I suppose that I should start out by explaining why my husband and I chose to homeschool in the first place. We have decided that the public school system is going downhill quickly. Over where we are, it’s not uncommon to have 35-40 kids in a single class, the ridiculousness of Common Core is beginning, and teachers have been brainwashed by union heads into thinking they are underappreciated and underpaid (some are). We simply believe that homeschooling our four-year-old twin girls, Allie and Kristy, is now a no-brainer. This was a decision that we made because we think that allowing a child to flourish and blossom at their own pace is important and can be hindered in the normal school setting, especially with the ever increasing class sizes.
The first year of homeschooling, I started preparing months in advance. I arranged for there to be a dedicated room in the house for the schooling and installed every item I could imagine would be in a classroom. I created detailed schedule plans for the school year and researched forms of curriculum. I visited every homeschool support forum available at the time and by August, I was all nerves. The strict schedule and responsibility of what I would have to do for the next 12 years was already taking its toll on me. When the alarm went off at six on the first scheduled day of school, I jumped out of bed like someone had shot at me.
Allie and Kristy were little troopers in spite of their crazy mommy. I followed my plans to the letter and they did their best to see me as their teacher instead of just Mommy. We followed the same routine for a couple of weeks and from the outside looking in, I was the perfect homeschooling mom who had it all together. On the inside, however, I was a wreck. The grueling routine and schedule that I had created was getting to me, my husband, my children, and even my home that had been terribly neglected. In a few weeks, I had transformed from the fun loving wife and mother to a generic person who just filled a spot at the dinner table.
It wasn’t until mid September that my husband saved me from my own self-propelled madness. As I sat in my pajamas at the edge of the bed, crying because I thought I was going to have to give up homeschooling, he said, “Tammy, how is what you are doing any different than what the girls would have in real school?”. It was then that it hit me. The whole time I’d been going about this wrong. I mimicked everything I thought school should be and had abandoned the idea that school could be different, which was our point in the beginning. Homeschool was a way for us to allow our girls to have a choice my strict planning and routine was leaving no space for freedom. From that point, everything changed. I relaxed my rules, my schedule, and integrated schooling as part of the daily activities in the house, instead of only focusing on education.
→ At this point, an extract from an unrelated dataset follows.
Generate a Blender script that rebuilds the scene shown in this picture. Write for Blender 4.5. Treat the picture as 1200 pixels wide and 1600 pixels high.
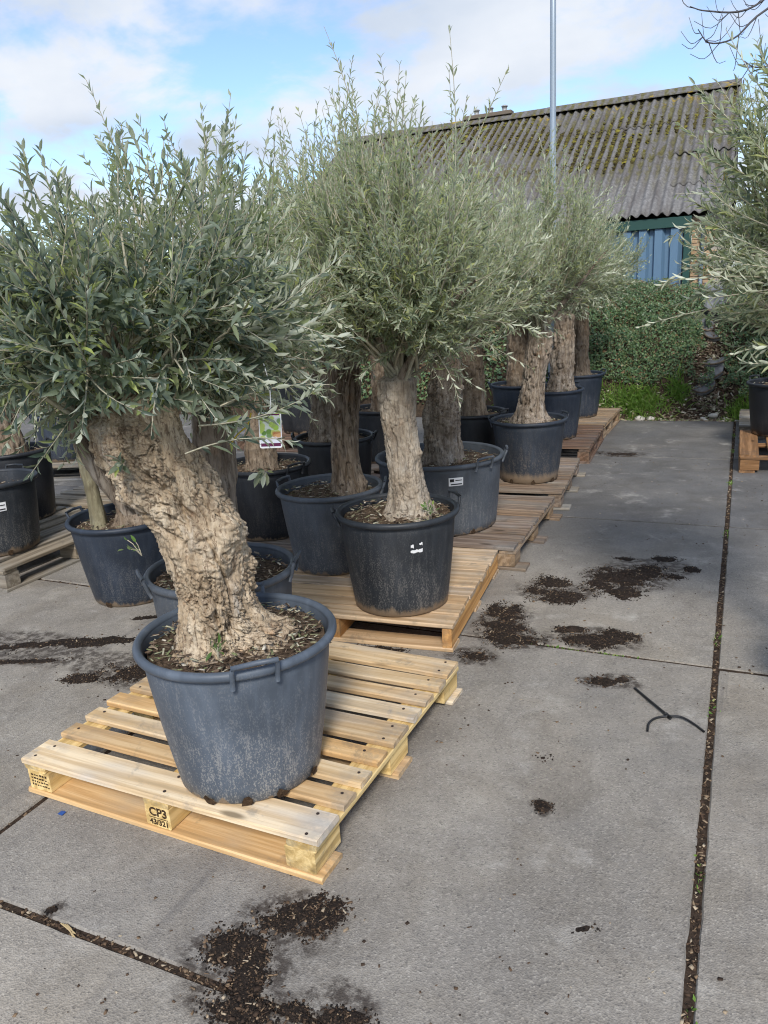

Allie and Kristy now love their school at home. Allie is creative and spends more time on her artwork, but Kristy loves to read and is allowed to spend as much time as she wants reading new stories. Homeschooling is not about a strict routine, but about happy children who get the chance to find out who they are and what they want to learn. If this is your first year of homeschooling, be sure to use my experience to remind you of this fact and you will find that this task is actually no task at all, but only part of being a good parent.